Treasury's objections, says Barofsky, are preposterous. Banks can easily be made to disclose how additional (TARP) funds affected their decision-making. The purpose of Treasury's obduracy, in its failure to insist that banks disclose what they do with the money, is in effect to cover-up the fact that a large number of banks have:
a) contracted their lending,
b) raised fees and interest rates on consumer loans, and
c) pursued policies that run dramatically against the needs of society.
MSNBC's Dylan Ratigan's assessment of this cover-up: "What we have here is a captured government, working in collusion with certain banks, as a predator on the people."
Barofsky's investigation found that, of the 300 banks surveyed, 20% did not increase their lending after receiving federal funds, but directed this additional (bailout) money to other purposes.
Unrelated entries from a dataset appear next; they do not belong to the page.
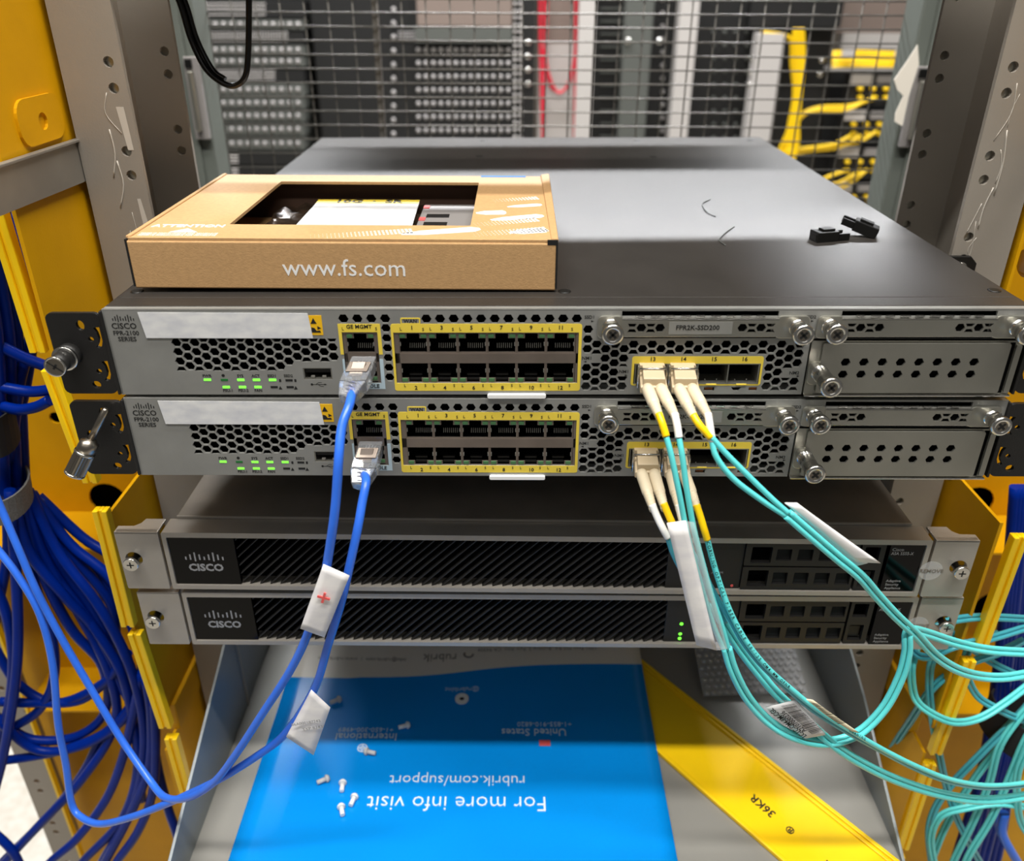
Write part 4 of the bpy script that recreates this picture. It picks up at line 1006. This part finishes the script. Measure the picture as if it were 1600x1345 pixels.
# ------------------------------------------------------------------ transceivers and duplex fibre cables
CX = [40.6, 55.2]
def transceiver(fw, key, i, lab):
    x, y, z, ya, ro = POSE[key]; cx = CX[i]
    t = empty('transceiver_module', (x+cx, y, z-32.7-cx*math.sin(ro)), lab, 'transceiver', 'transceivers in the fibre cages', ya, ro)
    MB().box(-6.6,6.6,-2.5,10,-5.1,4.8).build('module_shell','zinc',t,.4)
    MB().tube([(-6.6,-2,-5),(-6.6,-5.5,-4.6),(-6.6,-6,3),(-6.2,-6,5.3),(6.2,-6,5.3),(6.6,-6,3),(6.6,-5.5,-4.6),(6.6,-2,-5)],.5,6).build('bail_wire','chrome',t)
    MB().box(-5.8,5.8,-2.8,-2.4,-4.4,3.6).build('module_socket','black',t)
    return t
for key, fw, w_ in (('F1',fw1,'upper'),('F2',fw2,'lower')):
    for i in range(2): transceiver(fw,key,i,'metal fibre transceiver in port %d of the %s grey appliance' % (13+i,w_))
def duplex_end(t, o0, key, i, ends, names):
    """connector body, two boots; ends = two world points where boots finish; returns the cable exits"""
    x, y, z, ya, ro = POSE[key]; cx = CX[i]
    c = Vector((x+cx, -3, z-31.2-cx*math.sin(ro)))-o0
    mb = MB().hexa([tuple(c+Vector(v)) for v in ((-5.9,0,-4),(5.9,0,-4),(5.9,6,-4),(-5.9,6,-4),(-5.9,0,4.3),(5.9,0,4.3),(5.9,6,4.3),(-5.9,6,4.3))])
    mb.build('connector_body','lc',t,.3)
    MB().hexa([tuple(c+Vector(v)) for v in ((-5.2,-8.5,-3.2),(5.2,-8.5,-3.2),(4.8,0,.5),(-4.8,0,.5),(-5.2,-8.5,1.2),(5.2,-8.5,1.2),(4.8,0,4.6),(-4.8,0,4.6))]).build('connector_clip','lc',t,.4)
    MB().hexa([tuple(c+Vector(v)) for v in ((-6.4,-9.5,-6),(6.4,-9.5,-6),(5.9,0,-4),(-5.9,0,-4),(-6.4,-9.5,-2.6),(6.4,-9.5,-2.6),(5.9,0,1),(-5.9,0,1))]).build('connector_clip','lc',t,.5)
    out = []
    for k, e in enumerate(ends):
        e = Vector(e)-o0; s_ = c+Vector(((-3.1,3.1)[k], -8, -3.6)); d = e-s_; L = d.length; d.normalize()
        pf = [(0,2.7),(L*.12,2.95),(L*.55,2.75)]
        for q in range(5):
            a = .56+.07*q; pf += [(L*a,2.65-.12*q),(L*(a+.02),2.3-.12*q),(L*(a+.05),2.3-.12*q)]
        pf += [(L*.93,2.0),(L,1.9)]
        MB().lathe(s_, d, pf, 16).build('strain_boot','beige',t)
        out.append((e, d))
    return out
def bend(lst, n=8): return spline(lst, n)
def pair(t, o0, pts, mt='aqua', sp=1.4, r=1.38, nm='fibre_strand', n=8, starts=None):
    P = [Vector(p)-o0 for p in A3(pts)]; Q = spline(P, n)
    offs = []
    for i, p in enumerate(Q):
        tg = (Q[min(i+1,len(Q)-1)]-Q[max(i-1,0)]).normalized(); v = (p+o0-Vector(CP)).normalized(); s_ = tg.cross(v).normalized(); offs.append(s_)
    obs = []
    for k in (-1, 1):
        L = [p+s_*sp*k for p, s_ in zip(Q, offs)]
        obs.append(MB().tube(L, r, 8).build(nm, mt, t))
    return obs
def single(t, o0, pts, r=1.35, mt='aqua', nm='fibre_strand', n=8):
    return MB().tube(spline([Vector(p)-o0 for p in A3(pts)], n), r, 8).build(nm, mt, t)
# cable into port 13 of the upper appliance (two legs joining, label, the big loop)
E1 = at(1031,652,-34), at(1056,652,-34)
t1 = empty('fibre_patch_cable', at(1031,652,-34), 'aqua duplex fibre cable from port 13 of the upper appliance, making the big low loop', 'fibre cable', 'aqua duplex fibre cables in front'); o1 = Vector(at(1031,652,-34))
duplex_end(t1,o1,'F1',0,E1,None)
single(t1,o1,[(1029,646,-33),(1035,662,-37),(1041,682,-40)],1.75,'ysleeve','yellow_sleeve')
single(t1,o1,[(1054,646,-33),(1058,664,-37),(1061,684,-40)],1.75,'pwhite','white_sleeve')
single(t1,o1,[(1041,682,-40),(1049,712,-43),(1061,770,-46),(1073,830,-48),(1086,880,-49),(1100,930,-50),(1116,980,-51),(1132,1016,-52)])
single(t1,o1,[(1061,684,-40),(1066,712,-43),(1074,770,-46),(1085,830,-48),(1098,880,-49),(1112,930,-50),(1127,975,-51),(1138,1014,-52)])
pair(t1,o1,[(1135,1012,-52),(1146,1048,-53),(1168,1090,-52),(1200,1126,-50),(1240,1150,-48),(1290,1160,-45),(1340,1146,-42),(1380,1108,-40),(1406,1060,-38),(1417,1020,-36),(1418,992,-34),(1426,985,-30),(1450,990,-20),(1500,1006,-8),(1550,1016,0),(1620,1020,10)])
flagq(t1,o1,[(1042,818,-52),(1072,814,-52),(1120,1016,-55),(1088,1008,-55)],.7,'flag_label','tag')
flagq(t1,o1,[(1068,814,-50.5),(1085,816,-50.5),(1137,1014,-53.5),(1120,1016,-53.5)],.3,'clear_label_tail','clearp')
# cable into port 14 of the upper appliance (straight across to the right)
E2 = at(1086,655,-34), at(1108,652,-34)
t2 = empty('fibre_patch_cable', at(1086,655,-34), 'aqua fibre cable from port 14 of the upper appliance, running right under a white label', 'fibre cable', 'aqua duplex fibre cables in front'); o2 = Vector(at(1086,655,-34))
duplex_end(t2,o2,'F1',1,E2,None)
single(t2,o2,[(1083,648,-33),(1093,664,-37),(1111,684,-40)],1.75,'ysleeve','yellow_sleeve')
single(t2,o2,[(1106,646,-33),(1109,664,-37),(1113,690,-40)],1.75,'pwhite','white_sleeve')
single(t2,o2,[(1111,682,-40),(1134,708,-42),(1168,742,-44),(1205,778,-46),(1232,802,-47)])
single(t2,o2,[(1112,688,-40),(1120,715,-43),(1146,748,-45),(1188,780,-46),(1228,806,-47)])
pair(t2,o2,[(1230,803,-47),(1268,836,-47),(1310,872,-46),(1344,900,-44),(1372,932,-41),(1400,962,-38),(1432,992,-33),(1462,1024,-26),(1494,1045,-18),(1530,1056,-8),(1570,1058,0),(1620,1050,8)])
flagq(t2,o2,[(1226,786,-46),(1246,786,-46),(1376,880,-45),(1338,878,-45)],.6,'flag_label','tag')
flagq(t2,o2,[(1240,800,-44.6),(1262,804,-44.6),(1356,880,-43.5),(1330,886,-43.5)],.5,'flag_label_back','tag')
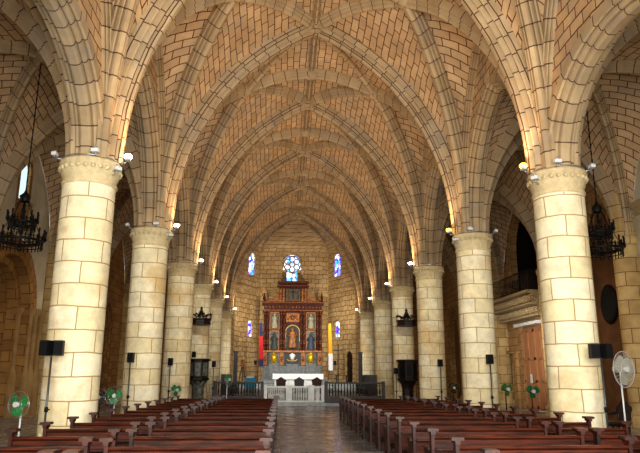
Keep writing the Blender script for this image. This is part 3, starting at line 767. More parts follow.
# ------------------------------------------------------------ speaker stands and speakers
M['greyblade'] = plain('grey_blade', 'a4a290', .5)
def make_stand(h):
    o = thing('speaker_stand', (0, 0, 0), '', 'speaker stand', 'tall poles carrying the loudspeakers')
    q = MB(); q.tube([(0, 0, .1), (0, 0, h)], .022, 8); q.build('pole', 'polecol', o)
    q = MB(); q.tube([(0, 0, .95), (0, 0, 1.05)], .04, 8); q.tube([(0, 0, 1), (.07, 0, 1)], .015, 6); q.build('collar', 'black', o)
    for k in range(3):
        a = 2 * PI * k / 3 + .3; q = MB(); q.tube([(0, 0, .45), (.3 * math.cos(a), .3 * math.sin(a), .012)], .013, 6); q.build('leg', 'black', o)
    return o
M['polecol'] = plain('dark_pole', '4a5054', .35, .6)
M['grille'] = plain('speaker_grille', '0b0b0d', .8, spec=.15)
def make_speaker():
    o = thing('loudspeaker', (0, 0, 0), '', 'loudspeaker', 'black loudspeakers on poles')
    q = MB(); q.prism([(-.105, .1), (.105, .1), (.085, -.1), (-.085, -.1)][::-1], 'z', 0, .31); q.build('cabinet', 'black', o)
    q = MB(); q.box(-.085, .085, -.112, -.1, .02, .28) ; g = q.build('grille', 'grille', o); g.location = (0, 0, 0)
    for p in g.data.vertices: pass
    return o
SP = [(-4.72, 13.35, 2, 'front left column'), (6.86, 13.35, 2, 'front right column'), (-4.84, 20.7, 1, 'second left column'), (6.86, 20.7, 1, 'second right column'),
      (-4.75, 27.5, 1, 'third left column'), (6.9, 27.5, 1, 'third right column'), (-3.55, 33.5, 1, 'left pulpit')]
s0 = None; p0 = None
for x, y, n, nm in SP:
    lab = 'thin loudspeaker pole standing by the %s' % nm
    if s0 is None: s0 = make_stand(2.05); s0.location = (x, y, 0); s0['label'] = lab
    else: dup(s0, (x, y, 0), label=lab)
    for j in range(n):
        dx = 0 if n == 1 else (-.125 if j == 0 else .125); rz = 0 if n == 1 else (-.22 if j == 0 else .22)
        if n == 1: lab = 'single black loudspeaker on the pole by the %s' % nm
        else: lab = '%s black loudspeaker of the pair on the pole by the %s' % (('outer', 'inner')[j == (1 if x < 0 else 0)], nm)
        if p0 is None: p0 = make_speaker(); p0.location = (x + dx, y, 2.06); p0.rotation_euler = (0, 0, rz); p0['label'] = lab
        else: dup(p0, (x + dx, y, 2.06), rz, lab)

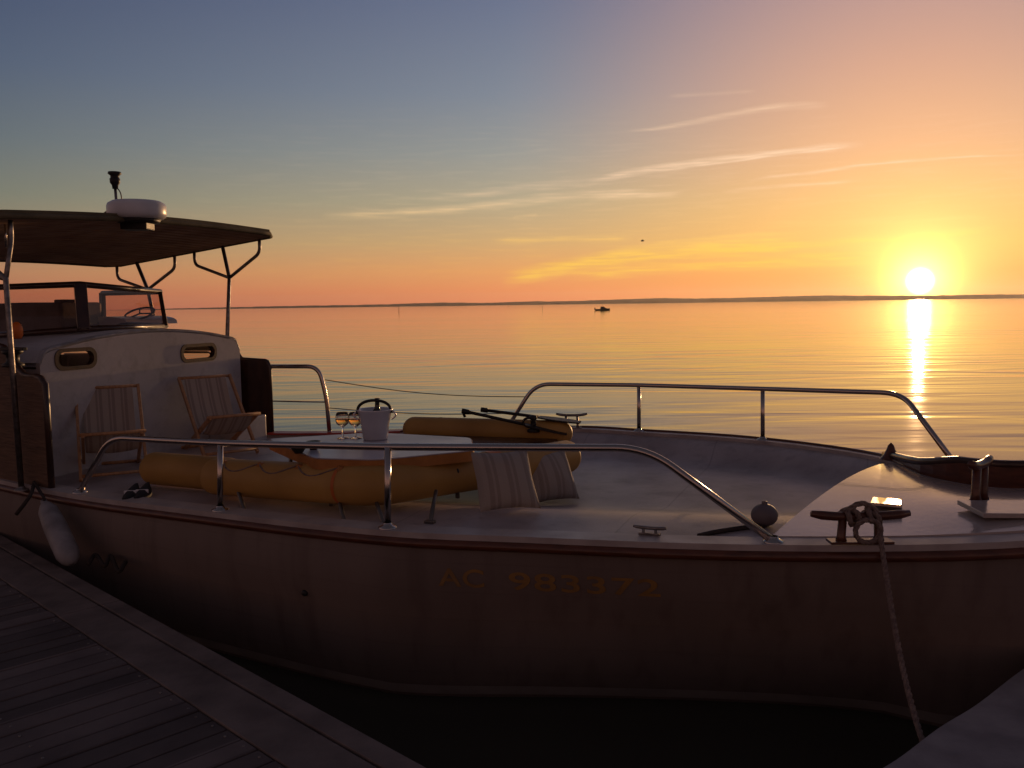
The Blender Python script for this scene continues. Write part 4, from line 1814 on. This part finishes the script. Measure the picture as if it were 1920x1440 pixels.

The report further notes that the Special Investigator's office is currently investigating 35 cases of fraud and corruption in relation to the TARP program.
Barofsky also noted that Treasury continues to deny appeals to begin reporting the values of its bailout asset holdings, both in relation to the TARP and the Public-Private Investment Program (PPIP). http://money.cnn.com/2009/07/08/news/companies/ppip/index.htm.
The report further notes that, from its inception, "conflicts of interest and collusion vulnerabilities were inherent in the design of PPIP," since the businesses assigned to value illiquid assets would in many cases be the same ones receiving federal subsidies, thereby resulting in an incentive to assign improper values the securities in question.
The report repeats allegations that "Treasury is using TARP to pick winners and losers and that, by granting certain firms PPIF (Public Private Investment Fund) manager status, it is benefitting a chosen few -- at the expense of:
a) the dozens of firms that were rejected,
b) the market as a whole, and
c) the American taxpayer."
But none of this is an accident. Rather, it is a well documented fact that politically connected banks and investment firms, such as Goldman Sachs, have, at taxpayer expense, utilized the bailout to drive out their competitors and consolidate their monopoly over the financial system. Again, Dylan Ratigan's assessment comes to mind: "A captured government, working in collusion with certain banks, acts as a predator on the people."
"Our" government is using the program's lack of transparency to hide the fact that it is giving certain banks a free pass now that they have returned to profitability. Another oversight body for the TARP, the Congressional Oversight Panel, found this month that the government was receiving only sixty cents on the dollar from banks seeking to repay their obligations to the government, and then the debt repayment was being called "good.'
The Barofsky report's estimate of the bailout's ultimate cost, $23 trillion, is mind-boggling. It amounts to almost twice the total Gross Domestic Product of the whole United States! In other words, an amount of value equal to the product of almost two year's labor done by all American workers . . is in the process of being directly (much of it permanently) transferred to these banks! To put this figure in perspective, the government's total outlay for discretionary spending, which includes allocations for education, food and nutrition programs and housing and urban development, is less than $1 trillion a year less than 5% of the money that is being given to the banks.